Thorns & Roses: Former KKK Members In Law Enforcement, Breonna Taylor Protest Trial Dismissed

THORN: KKK Members In Our Midst

Last week, the Courier Journal revealed that two officers who were once members of the Ku Klux Klan were still working in the Jefferson County Sheriff’s Office. Sheriff John Aubrey told the paper in a statement that he was disappointed by the revelation. But, truth is, the CJ had already reported that one of the officers, Gary Fischer, was a former KKK member… back in 1986. Aubrey could have done something about this long ago. And, there has been a pattern of underwhelming reaction to racism for the sheriff, having ordered a different officer to take a one-hour sensitivity course after saying the n-word. And Aubrey wants be reelected? Nah. 

THORN: Papa John’s Blame Game

If you go by “Papa John” Schnatter’s recent interview with Bloomberg Businessweek, everything but his own, racist words are to blame for him losing his job as Papa John’s chairman. Schnatter quit the company in 2018 when he used the n-word on a call with an ad agency trying to find a way to make him seem less racist to the public. In the profile, Schnatter ran down a list of those who contributed to his downfall, which included the ad agency, Papa John’s insiders, the Democratic Party and the “progressive elite left.”

ROSE: Dismiss The Cases!

The first trial for a person arrested at the Breonna Taylor protests ended in a dismissal because the county attorney’s office failed to turn over evidence. Even before the dismissal, the defense presented a video showing an officer saying he was putting together a “generic narrative” for other officers to use when citing people at a 2020 NuLu protest. As of the beginning of this month, the county attorney’s office had 200 protest cases left to resolve. We suspect other cases might have similar holes, and we hope that the county attorney’s office decides to drop more. 

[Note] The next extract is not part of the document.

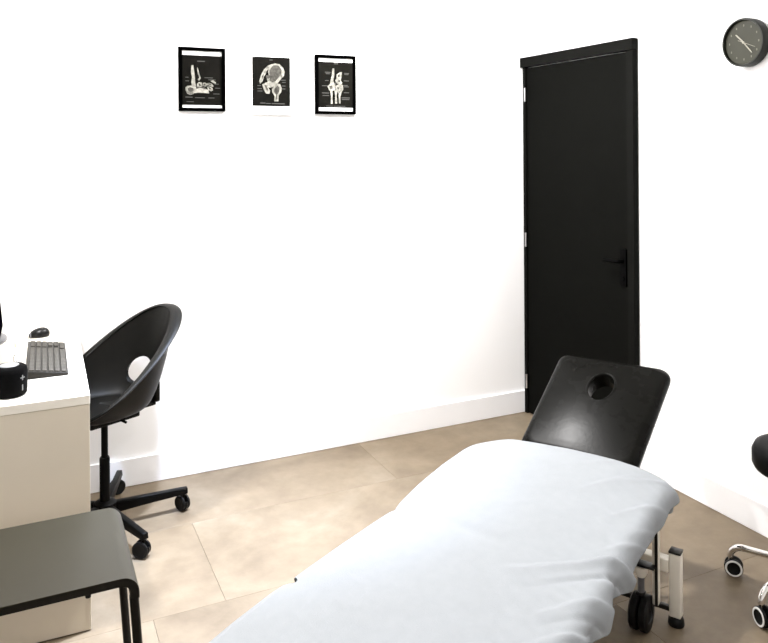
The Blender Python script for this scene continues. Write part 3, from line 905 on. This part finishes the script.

ROSE: Making Affordable Housing A Priority

The majority of American Rescue Plan funds that Metro Council approved last week, $89 million, is going to affordable housing. That’s something to celebrate, especially when the city could have pulled its usual trick of directing the majority of its money to policing. The department still received millions, to be sure, but mostly for reforms. And, violence deterrence programs got a significant funding boost, too.